Vatican’s Monsignor Vigano Thinks Movies Can Be ‘Sacred Art’

Monsignor Dario Edoardo Vigano has been in Mexico participating in the 20th-anniversary celebrations of the Chair of Sacred Art at Monterrey University — and he dedicated the commemoration to the art of the moving image.

The anniversary events began on Tuesday, Feb. 13, with Msgr. Vigano — the Prefect of the Vatican’s Secretariat of Communications — set to give three talks: “Searching God in the Folds of the Visible”; “The Face of Jesus in Cinema: History, Model Narratives, Intersemiotic Questions”; and “Sacred Art in the Cinema: New Language and Unedited Methods to Tell Stories in the Center of Audiovisual Production of the Holy See.”


(BTW, not entirely sure what “Intersemiotic Questions” are, but scholar Roman Jakobson translated “Intersemiotic Translation” as “Translation from one linguistic system to another which means the transference of meaning from a verbal to a non-verbal system or from one medium to another.” Your guess is as good as mine.)

In an interview conducted with ZENIT prior to leaving for Mexico, Msgr. Vigano shared some thoughts on the value of movies.

Here are some excerpts.

On honoring the movies:

[Cinema is a] dynamic art, projected towards the future, which involves all the phases of age, from children to adults; it captures the emotions, it tells stories taken from our life and, above all, it’s the factory of dreams. To speak of dreams doesn’t mean to make reference to the superficial part of existence, to the ephemeral, rather to that part of us that is always ready to receive novelties and projects, to be moved, to combine sentiments and rationality. The cinema has all this and does it . . . with art.

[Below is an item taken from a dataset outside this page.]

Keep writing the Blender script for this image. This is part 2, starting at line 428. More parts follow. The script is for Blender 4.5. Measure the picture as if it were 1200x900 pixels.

His favorite films (with a definite lack of mainstream Hollywood movies):

I cannot but mention “The Gospel According to Matthew” of Pier Paolo Pasolini, a milestone in the history of cinema and of the cinema that addresses the biblical text and the subject of the sacred; “Diary of a Country Priest” of Robert Bresson; “Dialogues of the Carmelites”  of Raymond Leopold Bruckberger and Philippe Agostini; “The Seventh Seal” of Ingmar Bergman; “Au Hasard Balthazar” of Robert Bresson. I add a more recent one (1994) “Before the Rain” of Milcho Manchevski. I’ll stop here , because the list risks being too long and losing its efficacy.

On religious movies:

If religious subjects are treated, the cinema can become an instrument of evangelization, not of proselytism, but an occasion to lay in people’s heart the healthy restlessness of the search for meaning, of the presence of others and of the Other.

On Jesus’ omnipresence:

Francois Mauriac wrote in his “Life of Jesus”:  “. . . and when, some weeks later, Jesus is removed from the group of the disciples, goes up and is dissolved in light, it’s not a definitive departure. He is already hidden, at the turn of the road that goes from Jerusalem to Damascus, and spies Saul, his beloved persecutor. Henceforth, in each man’s destiny, there will be this God lurking, ‘ . . . also in the cinema.

Back in 1995, on the occasion of the 100th anniversary of cinema, the Vatican compiled this list of great movies. It does include some mainstream films, such as the 1959 “Ben-Hur,” “A Man for All Seasons” (1966), “The Mission (1986), “Chariots of Fire” (1981), “Gandhi” (1982), “It’s a Wonderful Life” (1946), “Citizen Kane” (1941), Disney’s “Fantasia” (1940), “2001: A Space Odyssey” (1968) and “The Wizard of Oz” (1939).

Last December, compiled a list of movies that got, if not a papal imprimatur, at least got a quasi-papal endorsement, from the pope screening the film or meeting one-on-one with the filmmakers (or, at minimum, a kind word from L’Osservatore Romano, the semiofficial Vatican newspaper).

Among the post-1995 releases on that unofficial list are Martin Scorsese’s “Silence” (2016), “Spotlight” (2015), the new “Ben-Hur” (2016) and “The Passion of the Christ” (2004).